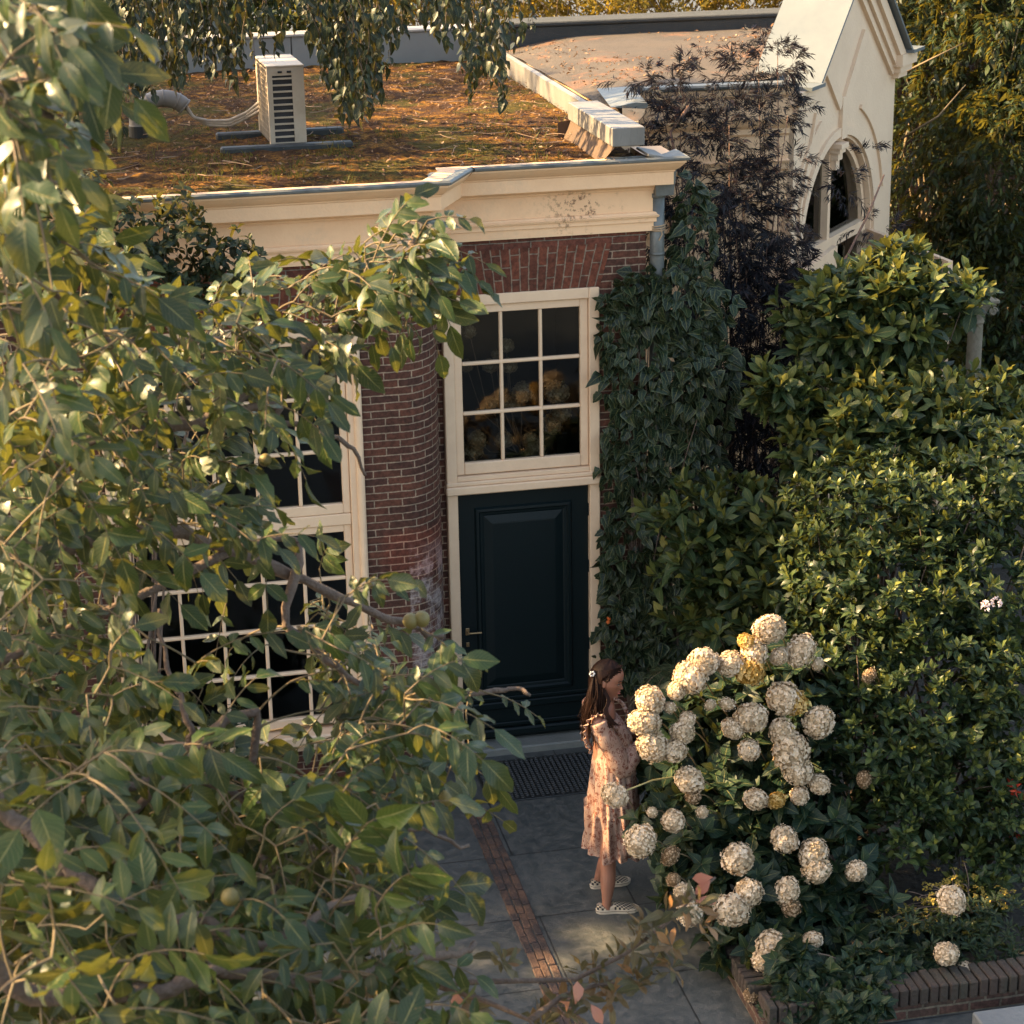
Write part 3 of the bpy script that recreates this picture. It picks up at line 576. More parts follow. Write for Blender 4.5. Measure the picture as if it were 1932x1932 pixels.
def gbox(mb, pts, w, o0, o1):      # raised band along polyline in the gable plane
    n = len(pts); off = []
    for i, p in enumerate(pts):
        ns = []
        for a, b_ in ((i-1, i), (i, i+1)):
            if a >= 0 and b_ < n: d = np.array(pts[b_])-np.array(pts[a]); d = d/np.linalg.norm(d); ns.append(np.array([-d[1], d[0]]))
        m_ = ns[0] if len(ns) == 1 else (ns[0]+ns[1])/(1+ns[0]@ns[1]); off.append(m_)
    L_ = [np.array(p)+m_*w/2 for p, m_ in zip(pts, off)]; R2 = [np.array(p)-m_*w/2 for p, m_ in zip(pts, off)]
    G = [[G3(l[0], o0, l[1]), G3(l[0], o1, l[1]), G3(r[0], o1, r[1]), G3(r[0], o0, r[1])] for l, r in zip(L_, R2)]
    mb.grid(G, None, closed=True)
    for e in (0, -1): mb.face(G[e] if e else G[e][::-1])
tr = MB()
rk = lambda off, s: [(uc+s*(uc-u0+.10-0.0)*1, ztop(u0)-.10-off), (uc, ztop(uc)-off*1.0)]
for s in (-1, 1):
    U = uc+s*1.12; zb_ = ztop(U)
    for off, w, o in ((.07, .10, .10), (.16, .075, .065), (.23, .06, .035)):
        gbox(tr, [(U-s*off*.6, ztop(U-s*off*.6)-off*1.2+.0), (uc, ztop(uc)-off*1.42)], w, -.0, o+s*.001)
    gbox(tr, [(ac_u+s*.04, 4.14), (ac_u+(.50 if s > 0 else -.44), 4.66 if s > 0 else 4.52)], .10, 0, .030+s*.001)
gbox(tr, [(ac_u+.03, 3.86), (ac_u+.03, 4.20)], .13, 0, .034)
gbox(tr, [(ac_u+(ar+.06)*math.cos(a), az+(ar+.06)*math.sin(a)) for a in np.linspace(-.35, math.pi+.35, 40)], .07, 0, .028)
for s in (0, 1):
    aa = np.linspace(.25, 1.15, 14); gbox(tr, [(ac_u+(ar+.30)*math.cos(math.pi-a if s else a), az+(ar+.30)*math.sin(a)) for a in aa], .035, 0, .022)
gbox(tr, [(.24, 2.4), (.24, 3.45), (.55, 4.15)], .035, 0, .023)
tr.build('tracery', gwhite, Wg)
# leaded coping on the slopes
cp = MB()
for s in (-1, 1):
    a = (uc+s*1.14, ztop(uc+s*1.126)); b_ = (uc, ztop(uc)); 
    f = lambda p, dz, o: G3(p[0], o, p[1]+dz)
    A = [f(a, .0, .15), f(a, .03, .15), f(a, .05, -.42), f(a, .0, -.42)]; B = [f(b_, .0, .15), f(b_, .03, .15), f(b_, .05, -.42), f(b_, .0, -.42)]
    cp.grid([A, B], None, closed=True); cp.face(A[::-1]); cp.face(B)
    e_ = sorted((uc+s*1.10, uc+s*1.40)); K = [[G3(u_, o, z_) for u_, o in ((e_[0], .17), (e_[1], .17), (e_[1], -.30), (e_[0], -.30))] for z_ in (4.402, 4.43)]; cp.grid(K, None, closed=True); cp.face(K[0]); cp.face(K[1][::-1])
cp.build('coping', M('bright lead coping', (.095, .115, .125), .5, (.14, .155, .155), 3, .8, metal=.1), Wg)
# kneeler corner blocks
for u_ in (.12, 2.56):
    kn = MB()
    for w, z0, z1, o in ((.40, 4.30, 4.40, .12), (.32, 4.24, 4.299, .09), (.24, 4.19, 4.239, .06)):
        c0 = [G3(u_-w/2, -.2, z0), G3(u_+w/2, -.2, z0), G3(u_+w/2, o, z0), G3(u_-w/2, o, z0)]; c1 = [p+np.array([0, 0, z1-z0]) for p in c0]
        kn.grid([c0, c1], None, closed=True); kn.face(c0); kn.face(c1[::-1])
    kn.build('kneeler', gwhite, Wg)
# arched window
aw = MB()
ring = [(ac_u+(ar-.04)*math.cos(a), az+(ar-.04)*math.sin(a)) for a in np.linspace(0, math.pi, 30)]
gbox(aw, [(ac_u+ar-.04, 0.4)]+ring+[(ac_u-ar+.04, 0.4)], .05, -.11, -.05); gbox(aw, [(ac_u-.12, .4), (ac_u-.12, az+ar-.05)], .06, -.105, -.03); gbox(aw, [(ac_u-ar+.06, 3.0), (ac_u+ar-.06, 3.0)], .09, -.105, -.025); gbox(aw, [(ac_u-ar+.06, 1.0), (ac_u+ar-.06, 1.0)], .09, -.105, -.025)
awo = aw.build('window', creamw, Wg)
ag = MB(); ag.face([G3(u_, -.09, z) for u_, z in [(ac_u+ar-.04, 0.4)]+ring+[(ac_u-ar+.04, 0.4)]]); ag.build('glass', glass, awo)
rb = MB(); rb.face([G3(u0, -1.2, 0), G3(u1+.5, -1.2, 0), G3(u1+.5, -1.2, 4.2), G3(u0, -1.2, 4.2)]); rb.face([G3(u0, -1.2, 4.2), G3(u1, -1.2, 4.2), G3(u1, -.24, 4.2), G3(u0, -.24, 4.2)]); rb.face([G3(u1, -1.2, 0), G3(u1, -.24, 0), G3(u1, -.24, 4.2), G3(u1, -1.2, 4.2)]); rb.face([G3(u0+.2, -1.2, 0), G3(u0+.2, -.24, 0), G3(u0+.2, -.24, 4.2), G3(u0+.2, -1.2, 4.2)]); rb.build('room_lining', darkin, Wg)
ks = MB(); ksx = ac_u-.08
for w, z0, z1, o in ((.17, 3.80, 3.84, .08), (.14, 3.76, 3.799, .06), (.11, 3.70, 3.759, .04), (.08, 3.62, 3.699, .02)):
    c0 = [G3(ksx-w/2, -.08, z0), G3(ksx+w/2, -.08, z0), G3(ksx+w/2, o, z0), G3(ksx-w/2, o, z0)]; c1 = [p+np.array([0, 0, z1-z0]) for p in c0]
    ks.grid([c0, c1], None, closed=True); ks.face(c0); ks.face(c1[::-1])
ks.build('bracket', gwhite, Wg)
# open glazed leaf swung out at the right of the arch, and the left one
def gleaf(a, b_, zt, lab):
    a = np.array(a); b_ = np.array(b_); d = nrm(b_-a); l = np.linalg.norm(b_-a); q = MB(); Z = lambda s, z: tuple(a+d*s+np.array([0, 0, z]))
    up = (-d[1], d[0], 0)
    for s in (.03, l-.03): q.obox(Z(s, .3), Z(s, zt), .06, .045, up=up)
    for z, w in ((zt-.075, .15), (1.3, .05), (.38, .16)): q.obox(Z(.061, z), Z(l-.061, z), w, .042, up=up)
    r = thing('glazed_door_leaf', lab, 'door leaf', tuple(a), 'open glazed leaves at the gable'); q.build('frame', creamw, r)
    g_ = MB(); g_.face([Z(.05, .4), Z(l-.05, .4), Z(l-.05, zt-.1), Z(.05, zt-.1)]); g_.build('glass', glass, r)
A = at(1640, 445, 17.3); B = at(1794, 478, 15.9); gleaf((A[0], A[1], 0), (B[0], B[1], 0), float(A[2]+B[2])/2, 'white glazed door leaf standing open right of the arched gable window')
A = at(1515, 500, 15.4); B = at(1575, 472, 16.2); gleaf((A[0], A[1], 0), (B[0], B[1], 0), float(A[2]+B[2])/2, 'white glazed door leaf below the left half of the arched window')
# carved stone capital on a column
p = at(1842, 588, 15.6); sc_ = MB(); st = M('mossy stone', (.20, .17, .13), .9, (.09, .09, .05), 7, .8, .5)
col_ = thing('stone_column', 'weathered stone column with a scrolled capital among the dark leaves at the right', 'column', (p[0], p[1], 0))
zt = p[2]+.12; q = MB(); q.box(p[0]-.14, p[0]+.14, p[1]-.14, p[1]+.14, zt-.035, zt, .01); q.box(p[0]-.12, p[0]+.12, p[1]-.12, p[1]+.12, zt-.06, zt-.036, .008); q.lathe([(.06, zt-.22), (.07, zt-.20), (.065, zt-.17), (.08, zt-.13), (.11, zt-.07), (.11, zt-.061)], (p[0], p[1], 0), 20)
for sx in (-1, 1):
    for sy in (-1, 1): q.tube([(p[0]+sx*.095+.030*r_*math.cos(a), p[1]+sy*.11, zt-.10+.030*r_*math.sin(a)) for a, r_ in zip(np.linspace(0, 11, 30), np.linspace(1.2, .1, 30))], .010, 6)
q.build('capital', st, col_); q = MB(); q.lathe([(.09, 0), (.09, .1), (.07, .15), (.06, zt-.22)], (p[0], p[1], 0), 20); q.build('shaft', st, col_, True)
# ------------------------------------------------------------------ doormat and bench
mt = MB(); mt.box(2.50, 3.50, 13.06, 13.70, .001, .010, .003)
for i in range(27):
    for j in range(17):
        x = 2.53+i*.036; y = 13.09+j*.036+(.018 if i % 2 else 0)
        if x < 3.47 and y < 13.68: mt.tube([(x+.014*math.cos(a), y+.013*math.sin(a), .0135) for a in np.linspace(0, 5.6, 8)], .0035, 4, False)
tag(mt.build('doormat', M('black rubber mat', (.018, .02, .02), .33, bump=.3)), 'black rubber doormat with curled openwork lying before the dark door', 'doormat')
pb0 = at(500, 1747, 9.45); pb1 = at(746, 1718, 9.45); zb = float(pb0[2]); bn = thing('garden_bench', 'grey wooden garden bench seen behind the walnut leaves', 'bench', (float(pb0[0]), 9.45, 0))
wd = M('silvered teak', (.12, .10, .085), .7, (.075, .065, .055), 12, .7, .3, 60, stretch=(1, 8, 1)); bx0, bx1, by = float(pb0[0]), float(pb1[0]), 9.45
q = MB()
for x in (bx0+.03, bx1-.03): q.box(x-.03, x+.03, by-.03, by+.03, 0, zb, .004)
q.box(bx0, bx1, by-.035, by+.035, zb+.001, zb+.04, .006); q.box(bx0+.061, bx1-.061, by-.02, by+.02, .44, .48, .004)
for k in range(9): x = bx0+.10+(bx1-bx0-.2)*k/8; q.box(x-.010, x+.010, by-.012, by+.012, .481, zb-.001, .002)
q.build('backrest', wd, bn); q = MB()
for k in range(5): q.box(bx0+.01, bx1-.01, by+.04+k*.095, by+.12+k*.095, .42, .445, .005)
q.build('seat', wd, bn)
for x in (bx0+.03, bx1-.03): q = MB(); q.box(x-.028, x+.028, by+.46, by+.515, 0, .419, .004); q.build('leg', wd, bn)
for x in (bx0+.03, bx1-.03): q = MB(); q.box(x-.03, x+.03, by+.031, by+.53, .62, .65, .006); q.box(x-.022, x+.022, by+.47, by+.51, .446, .619, .003); q.build('armrest', wd, bn)

bwl = MB(); bwl.box(7.2, 14, 20.6, 20.85, 0, 6.2); tag(bwl.build('dark_backing_wall', brick_mat('dark backing brick', (.10, .05, .04), (.07, .04, .03), (.14, .12, .10))), 'tall dark brick wall added behind the wisteria to block bright gaps', 'wall')  # added as a dark layer closing bright gaps between the leaves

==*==

Look above for every line with the word "face" and copy it.

    for e in (0, -1): mb.face(G[e] if e else G[e][::-1])
    cp.grid([A, B], None, closed=True); cp.face(A[::-1]); cp.face(B)
    e_ = sorted((uc+s*1.10, uc+s*1.40)); K = [[G3(u_, o, z_) for u_, o in ((e_[0], .17), (e_[1], .17), (e_[1], -.30), (e_[0], -.30))] for z_ in (4.402, 4.43)]; cp.grid(K, None, closed=True); cp.face(K[0]); cp.face(K[1][::-1])
        kn.grid([c0, c1], None, closed=True); kn.face(c0); kn.face(c1[::-1])
ag = MB(); ag.face([G3(u_, -.09, z) for u_, z in [(ac_u+ar-.04, 0.4)]+ring+[(ac_u-ar+.04, 0.4)]]); ag.build('glass', glass, awo)
rb = MB(); rb.face([G3(u0, -1.2, 0), G3(u1+.5, -1.2, 0), G3(u1+.5, -1.2, 4.2), G3(u0, -1.2, 4.2)]); rb.face([G3(u0, -1.2, 4.2), G3(u1, -1.2, 4.2), G3(u1, -.24, 4.2), G3(u0, -.24, 4.2)]); rb.face([G3(u1, -1.2, 0), G3(u1, -.24, 0), G3(u1, -.24, 4.2), G3(u1, -1.2, 4.2)]); rb.face([G3(u0+.2, -1.2, 0), G3(u0+.2, -.24, 0), G3(u0+.2, -.24, 4.2), G3(u0+.2, -1.2, 4.2)]); rb.build('room_lining', darkin, Wg)
    ks.grid([c0, c1], None, closed=True); ks.face(c0); ks.face(c1[::-1])
    g_ = MB(); g_.face([Z(.05, .4), Z(l-.05, .4), Z(l-.05, zt-.1), Z(.05, zt-.1)]); g_.build('glass', glass, r)